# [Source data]
** begin **
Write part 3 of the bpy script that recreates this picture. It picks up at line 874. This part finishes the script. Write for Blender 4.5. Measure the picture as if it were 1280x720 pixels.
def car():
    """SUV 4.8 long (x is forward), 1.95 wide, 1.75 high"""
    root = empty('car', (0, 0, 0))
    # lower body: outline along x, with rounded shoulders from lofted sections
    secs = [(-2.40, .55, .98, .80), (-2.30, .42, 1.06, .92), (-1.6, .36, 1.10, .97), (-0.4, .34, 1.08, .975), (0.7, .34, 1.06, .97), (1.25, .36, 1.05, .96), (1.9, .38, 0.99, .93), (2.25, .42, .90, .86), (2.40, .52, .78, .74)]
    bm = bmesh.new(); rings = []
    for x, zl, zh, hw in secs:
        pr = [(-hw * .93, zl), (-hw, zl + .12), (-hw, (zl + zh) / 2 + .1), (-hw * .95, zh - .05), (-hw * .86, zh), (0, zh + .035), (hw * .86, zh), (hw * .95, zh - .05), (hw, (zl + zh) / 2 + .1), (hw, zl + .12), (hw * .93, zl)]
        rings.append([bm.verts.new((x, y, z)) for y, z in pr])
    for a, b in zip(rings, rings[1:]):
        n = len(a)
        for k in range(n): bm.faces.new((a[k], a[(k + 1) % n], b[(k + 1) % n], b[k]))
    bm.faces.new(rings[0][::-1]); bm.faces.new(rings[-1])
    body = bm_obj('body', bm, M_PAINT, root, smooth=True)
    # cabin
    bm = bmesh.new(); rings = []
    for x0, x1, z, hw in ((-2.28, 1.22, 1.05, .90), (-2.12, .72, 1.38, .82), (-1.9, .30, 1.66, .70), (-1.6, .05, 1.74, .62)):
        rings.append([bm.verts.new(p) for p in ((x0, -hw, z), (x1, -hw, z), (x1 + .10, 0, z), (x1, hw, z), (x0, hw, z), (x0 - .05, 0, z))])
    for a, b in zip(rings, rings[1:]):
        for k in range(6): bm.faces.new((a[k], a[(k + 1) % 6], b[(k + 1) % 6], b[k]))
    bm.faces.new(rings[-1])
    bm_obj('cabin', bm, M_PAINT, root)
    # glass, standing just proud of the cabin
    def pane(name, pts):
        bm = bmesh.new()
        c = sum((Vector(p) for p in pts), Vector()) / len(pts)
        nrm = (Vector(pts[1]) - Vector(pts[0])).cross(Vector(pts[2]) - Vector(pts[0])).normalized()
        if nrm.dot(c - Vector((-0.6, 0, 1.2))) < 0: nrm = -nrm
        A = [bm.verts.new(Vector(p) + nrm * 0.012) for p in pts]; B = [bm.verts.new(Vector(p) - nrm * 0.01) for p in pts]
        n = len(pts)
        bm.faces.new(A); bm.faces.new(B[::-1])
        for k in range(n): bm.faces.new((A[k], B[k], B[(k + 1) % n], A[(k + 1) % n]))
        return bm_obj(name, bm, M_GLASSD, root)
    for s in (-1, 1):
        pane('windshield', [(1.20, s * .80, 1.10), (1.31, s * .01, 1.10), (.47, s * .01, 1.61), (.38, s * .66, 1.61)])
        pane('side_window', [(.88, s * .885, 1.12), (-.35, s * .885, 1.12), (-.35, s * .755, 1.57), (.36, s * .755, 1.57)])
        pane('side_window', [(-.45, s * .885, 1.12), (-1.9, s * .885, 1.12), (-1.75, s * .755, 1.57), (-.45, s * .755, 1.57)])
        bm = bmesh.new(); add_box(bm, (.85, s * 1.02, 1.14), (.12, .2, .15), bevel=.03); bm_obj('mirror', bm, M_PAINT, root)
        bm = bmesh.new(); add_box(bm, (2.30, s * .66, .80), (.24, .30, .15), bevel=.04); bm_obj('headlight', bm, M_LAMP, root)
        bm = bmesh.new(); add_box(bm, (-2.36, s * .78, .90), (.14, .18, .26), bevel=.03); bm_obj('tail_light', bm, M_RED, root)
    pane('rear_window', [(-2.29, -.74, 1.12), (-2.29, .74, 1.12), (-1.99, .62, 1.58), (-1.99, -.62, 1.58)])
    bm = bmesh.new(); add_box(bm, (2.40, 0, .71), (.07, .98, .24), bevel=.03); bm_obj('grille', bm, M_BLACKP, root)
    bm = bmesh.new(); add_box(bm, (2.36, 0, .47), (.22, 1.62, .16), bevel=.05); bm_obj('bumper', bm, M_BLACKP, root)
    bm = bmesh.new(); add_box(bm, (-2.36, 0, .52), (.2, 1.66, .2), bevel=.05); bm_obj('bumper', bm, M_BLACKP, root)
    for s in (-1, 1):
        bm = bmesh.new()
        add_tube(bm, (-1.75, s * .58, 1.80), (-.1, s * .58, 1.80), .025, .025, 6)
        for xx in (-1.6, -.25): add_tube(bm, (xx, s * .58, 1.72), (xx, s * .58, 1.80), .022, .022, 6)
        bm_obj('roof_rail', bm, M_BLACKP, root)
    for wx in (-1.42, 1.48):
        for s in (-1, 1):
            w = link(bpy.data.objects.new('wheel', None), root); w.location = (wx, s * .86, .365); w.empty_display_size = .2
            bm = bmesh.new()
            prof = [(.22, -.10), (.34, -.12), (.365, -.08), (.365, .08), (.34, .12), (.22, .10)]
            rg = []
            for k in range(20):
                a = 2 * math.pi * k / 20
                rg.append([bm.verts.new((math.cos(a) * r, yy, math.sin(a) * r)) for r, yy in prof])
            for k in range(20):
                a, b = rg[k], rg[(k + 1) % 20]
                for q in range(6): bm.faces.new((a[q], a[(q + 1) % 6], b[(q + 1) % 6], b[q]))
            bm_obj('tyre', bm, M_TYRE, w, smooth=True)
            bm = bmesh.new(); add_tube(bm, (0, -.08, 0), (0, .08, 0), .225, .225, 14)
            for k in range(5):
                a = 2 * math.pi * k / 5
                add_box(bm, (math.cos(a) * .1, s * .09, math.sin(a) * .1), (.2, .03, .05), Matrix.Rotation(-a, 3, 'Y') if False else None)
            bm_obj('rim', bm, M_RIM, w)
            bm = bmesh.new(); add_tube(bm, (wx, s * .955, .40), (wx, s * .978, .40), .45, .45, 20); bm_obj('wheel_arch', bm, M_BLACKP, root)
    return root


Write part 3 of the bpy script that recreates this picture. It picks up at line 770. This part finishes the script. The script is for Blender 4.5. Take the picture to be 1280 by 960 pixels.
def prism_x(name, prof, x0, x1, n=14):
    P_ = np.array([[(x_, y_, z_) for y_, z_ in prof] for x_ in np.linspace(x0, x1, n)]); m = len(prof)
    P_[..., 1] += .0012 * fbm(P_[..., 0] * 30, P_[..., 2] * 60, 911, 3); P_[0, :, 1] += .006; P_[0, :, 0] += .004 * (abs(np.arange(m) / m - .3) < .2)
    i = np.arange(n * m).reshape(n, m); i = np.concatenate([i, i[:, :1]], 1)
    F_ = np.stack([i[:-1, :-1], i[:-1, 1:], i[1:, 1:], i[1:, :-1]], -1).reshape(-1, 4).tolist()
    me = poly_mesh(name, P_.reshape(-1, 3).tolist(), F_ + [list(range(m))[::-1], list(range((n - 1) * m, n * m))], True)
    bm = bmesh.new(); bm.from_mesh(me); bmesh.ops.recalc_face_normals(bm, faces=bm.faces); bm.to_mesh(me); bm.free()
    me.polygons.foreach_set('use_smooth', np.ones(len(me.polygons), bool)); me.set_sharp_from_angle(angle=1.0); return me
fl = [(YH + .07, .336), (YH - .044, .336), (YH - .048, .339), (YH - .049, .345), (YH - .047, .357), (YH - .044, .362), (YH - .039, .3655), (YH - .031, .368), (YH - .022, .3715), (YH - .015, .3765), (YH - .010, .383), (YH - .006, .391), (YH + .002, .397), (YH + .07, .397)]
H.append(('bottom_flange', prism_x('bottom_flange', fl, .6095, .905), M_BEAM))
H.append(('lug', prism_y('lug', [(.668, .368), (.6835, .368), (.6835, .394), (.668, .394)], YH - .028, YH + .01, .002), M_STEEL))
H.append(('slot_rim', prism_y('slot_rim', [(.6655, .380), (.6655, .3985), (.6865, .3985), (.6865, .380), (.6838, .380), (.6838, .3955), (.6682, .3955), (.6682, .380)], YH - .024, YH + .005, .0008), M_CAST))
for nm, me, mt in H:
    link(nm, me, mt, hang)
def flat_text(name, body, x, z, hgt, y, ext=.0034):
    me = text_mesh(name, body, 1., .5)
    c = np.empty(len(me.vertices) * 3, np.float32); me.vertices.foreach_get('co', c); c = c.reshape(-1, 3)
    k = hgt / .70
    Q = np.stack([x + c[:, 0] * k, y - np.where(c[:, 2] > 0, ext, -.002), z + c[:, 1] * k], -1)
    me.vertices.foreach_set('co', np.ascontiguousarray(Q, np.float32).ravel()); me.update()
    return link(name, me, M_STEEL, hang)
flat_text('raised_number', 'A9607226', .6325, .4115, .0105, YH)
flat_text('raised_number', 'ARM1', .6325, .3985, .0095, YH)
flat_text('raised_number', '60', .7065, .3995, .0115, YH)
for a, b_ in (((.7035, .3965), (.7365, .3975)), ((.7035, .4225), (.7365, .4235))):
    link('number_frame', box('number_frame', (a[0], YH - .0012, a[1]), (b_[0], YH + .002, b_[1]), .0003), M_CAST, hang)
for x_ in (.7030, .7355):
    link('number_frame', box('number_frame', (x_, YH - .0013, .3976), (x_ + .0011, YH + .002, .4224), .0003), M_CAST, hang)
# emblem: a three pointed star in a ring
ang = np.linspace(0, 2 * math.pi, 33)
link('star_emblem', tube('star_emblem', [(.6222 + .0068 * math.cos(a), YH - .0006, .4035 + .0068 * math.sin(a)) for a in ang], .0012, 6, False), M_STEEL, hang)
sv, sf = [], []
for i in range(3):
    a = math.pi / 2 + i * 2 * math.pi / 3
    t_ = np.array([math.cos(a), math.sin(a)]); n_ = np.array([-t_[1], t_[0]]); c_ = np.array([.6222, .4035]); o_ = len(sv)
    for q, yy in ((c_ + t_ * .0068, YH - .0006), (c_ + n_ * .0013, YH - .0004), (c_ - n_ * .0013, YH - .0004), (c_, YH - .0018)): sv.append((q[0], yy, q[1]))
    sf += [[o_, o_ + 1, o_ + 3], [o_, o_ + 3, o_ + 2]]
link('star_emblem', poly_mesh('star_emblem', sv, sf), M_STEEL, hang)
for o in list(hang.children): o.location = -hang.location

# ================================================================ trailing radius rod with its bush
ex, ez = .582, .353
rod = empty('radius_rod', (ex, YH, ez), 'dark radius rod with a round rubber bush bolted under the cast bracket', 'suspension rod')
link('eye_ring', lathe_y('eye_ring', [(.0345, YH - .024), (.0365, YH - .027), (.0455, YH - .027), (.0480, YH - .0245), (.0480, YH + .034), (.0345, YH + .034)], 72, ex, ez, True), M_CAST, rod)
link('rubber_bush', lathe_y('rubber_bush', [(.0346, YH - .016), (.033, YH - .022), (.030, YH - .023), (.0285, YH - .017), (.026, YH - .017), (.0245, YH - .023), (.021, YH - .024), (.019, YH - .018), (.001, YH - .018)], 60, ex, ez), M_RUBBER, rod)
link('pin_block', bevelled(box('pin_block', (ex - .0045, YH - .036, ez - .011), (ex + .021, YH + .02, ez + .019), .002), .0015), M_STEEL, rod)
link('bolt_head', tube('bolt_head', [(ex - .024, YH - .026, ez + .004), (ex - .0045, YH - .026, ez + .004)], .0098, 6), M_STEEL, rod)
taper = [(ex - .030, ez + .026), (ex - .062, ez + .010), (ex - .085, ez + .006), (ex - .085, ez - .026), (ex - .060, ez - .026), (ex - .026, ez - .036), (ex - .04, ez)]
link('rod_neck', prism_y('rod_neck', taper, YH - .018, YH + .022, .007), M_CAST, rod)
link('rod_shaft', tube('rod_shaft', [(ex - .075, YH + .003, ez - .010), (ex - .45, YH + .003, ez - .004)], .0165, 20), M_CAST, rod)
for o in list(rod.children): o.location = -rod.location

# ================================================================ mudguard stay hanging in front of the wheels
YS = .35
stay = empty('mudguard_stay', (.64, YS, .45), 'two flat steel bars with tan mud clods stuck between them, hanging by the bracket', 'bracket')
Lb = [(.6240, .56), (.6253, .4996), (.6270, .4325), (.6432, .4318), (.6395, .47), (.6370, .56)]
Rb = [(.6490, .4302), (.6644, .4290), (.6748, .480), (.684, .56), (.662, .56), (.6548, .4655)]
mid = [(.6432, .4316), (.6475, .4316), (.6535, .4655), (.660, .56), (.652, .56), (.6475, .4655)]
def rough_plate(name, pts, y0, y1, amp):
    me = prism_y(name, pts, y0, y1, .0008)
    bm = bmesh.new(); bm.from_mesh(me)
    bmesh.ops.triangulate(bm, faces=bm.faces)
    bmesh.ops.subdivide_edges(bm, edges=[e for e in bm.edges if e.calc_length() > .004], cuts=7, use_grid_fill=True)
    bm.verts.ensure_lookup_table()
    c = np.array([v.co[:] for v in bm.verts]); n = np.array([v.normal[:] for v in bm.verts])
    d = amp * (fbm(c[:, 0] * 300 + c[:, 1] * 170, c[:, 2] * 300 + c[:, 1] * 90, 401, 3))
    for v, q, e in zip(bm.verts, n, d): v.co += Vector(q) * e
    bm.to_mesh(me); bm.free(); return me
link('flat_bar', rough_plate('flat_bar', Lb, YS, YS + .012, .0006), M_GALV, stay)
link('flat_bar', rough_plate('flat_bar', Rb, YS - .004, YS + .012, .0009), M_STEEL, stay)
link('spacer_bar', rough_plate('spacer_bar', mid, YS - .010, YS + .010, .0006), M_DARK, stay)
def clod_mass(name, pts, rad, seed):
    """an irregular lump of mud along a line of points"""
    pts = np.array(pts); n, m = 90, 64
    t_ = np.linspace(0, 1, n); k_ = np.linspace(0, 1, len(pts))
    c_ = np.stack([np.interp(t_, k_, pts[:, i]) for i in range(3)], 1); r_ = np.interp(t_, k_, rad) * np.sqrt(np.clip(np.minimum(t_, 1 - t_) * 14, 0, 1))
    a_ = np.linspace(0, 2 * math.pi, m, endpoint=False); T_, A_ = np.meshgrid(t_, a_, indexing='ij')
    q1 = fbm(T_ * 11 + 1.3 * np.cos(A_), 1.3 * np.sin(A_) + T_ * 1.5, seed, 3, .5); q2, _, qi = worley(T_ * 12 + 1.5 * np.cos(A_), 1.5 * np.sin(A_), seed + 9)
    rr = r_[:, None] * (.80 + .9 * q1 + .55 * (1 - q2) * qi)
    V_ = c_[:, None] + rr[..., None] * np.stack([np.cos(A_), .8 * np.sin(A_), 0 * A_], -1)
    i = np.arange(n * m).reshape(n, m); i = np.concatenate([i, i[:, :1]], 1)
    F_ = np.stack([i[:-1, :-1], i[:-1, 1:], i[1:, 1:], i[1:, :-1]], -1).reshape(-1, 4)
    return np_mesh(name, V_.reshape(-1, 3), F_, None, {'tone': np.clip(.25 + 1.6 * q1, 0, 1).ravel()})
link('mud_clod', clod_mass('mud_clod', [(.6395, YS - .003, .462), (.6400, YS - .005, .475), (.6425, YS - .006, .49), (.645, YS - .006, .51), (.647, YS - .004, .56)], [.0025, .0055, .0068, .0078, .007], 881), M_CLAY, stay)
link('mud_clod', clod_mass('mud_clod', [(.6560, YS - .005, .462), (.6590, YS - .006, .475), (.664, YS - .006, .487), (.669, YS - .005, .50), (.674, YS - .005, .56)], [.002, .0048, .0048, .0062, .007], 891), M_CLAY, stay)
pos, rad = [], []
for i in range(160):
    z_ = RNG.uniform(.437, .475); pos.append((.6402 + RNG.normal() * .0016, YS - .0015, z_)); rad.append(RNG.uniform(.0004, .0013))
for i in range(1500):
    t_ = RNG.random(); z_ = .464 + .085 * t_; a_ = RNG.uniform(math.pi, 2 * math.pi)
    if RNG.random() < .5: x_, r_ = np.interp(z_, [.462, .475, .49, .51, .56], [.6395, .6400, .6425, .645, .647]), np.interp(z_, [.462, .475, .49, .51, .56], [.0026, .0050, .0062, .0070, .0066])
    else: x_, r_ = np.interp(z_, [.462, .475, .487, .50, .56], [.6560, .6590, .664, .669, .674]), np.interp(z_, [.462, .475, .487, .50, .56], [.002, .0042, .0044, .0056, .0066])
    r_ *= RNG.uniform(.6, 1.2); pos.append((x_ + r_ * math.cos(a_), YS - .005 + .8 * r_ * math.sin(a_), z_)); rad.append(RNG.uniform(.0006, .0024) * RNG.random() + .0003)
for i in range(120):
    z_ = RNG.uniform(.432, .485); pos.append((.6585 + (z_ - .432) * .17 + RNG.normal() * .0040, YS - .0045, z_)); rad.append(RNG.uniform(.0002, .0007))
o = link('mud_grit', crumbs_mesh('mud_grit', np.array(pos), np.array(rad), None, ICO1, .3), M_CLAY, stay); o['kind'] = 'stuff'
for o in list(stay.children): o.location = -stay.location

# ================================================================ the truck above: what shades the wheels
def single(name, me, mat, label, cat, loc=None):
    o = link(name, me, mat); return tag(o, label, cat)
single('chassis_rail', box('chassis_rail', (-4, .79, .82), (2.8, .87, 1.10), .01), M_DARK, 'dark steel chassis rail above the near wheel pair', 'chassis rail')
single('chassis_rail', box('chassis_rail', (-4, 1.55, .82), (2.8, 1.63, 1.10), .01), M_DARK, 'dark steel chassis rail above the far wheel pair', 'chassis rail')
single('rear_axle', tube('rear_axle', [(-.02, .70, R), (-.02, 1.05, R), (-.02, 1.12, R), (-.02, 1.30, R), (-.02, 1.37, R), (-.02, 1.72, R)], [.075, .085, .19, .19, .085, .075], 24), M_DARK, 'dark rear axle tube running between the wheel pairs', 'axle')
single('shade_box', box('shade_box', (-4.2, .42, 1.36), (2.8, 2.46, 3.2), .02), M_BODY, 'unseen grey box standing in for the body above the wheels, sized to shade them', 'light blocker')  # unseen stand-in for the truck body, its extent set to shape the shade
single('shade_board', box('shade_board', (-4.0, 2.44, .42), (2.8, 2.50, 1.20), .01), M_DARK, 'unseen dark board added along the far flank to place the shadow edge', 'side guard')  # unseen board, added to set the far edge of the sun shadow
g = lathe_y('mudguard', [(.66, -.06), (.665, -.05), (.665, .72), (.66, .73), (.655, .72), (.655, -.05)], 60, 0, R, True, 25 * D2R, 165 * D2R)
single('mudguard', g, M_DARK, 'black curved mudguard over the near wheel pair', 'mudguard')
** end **
# [Requirement]
Scan the records above and report how many lines include the word "This", without any other text.

# [Exercise result]
2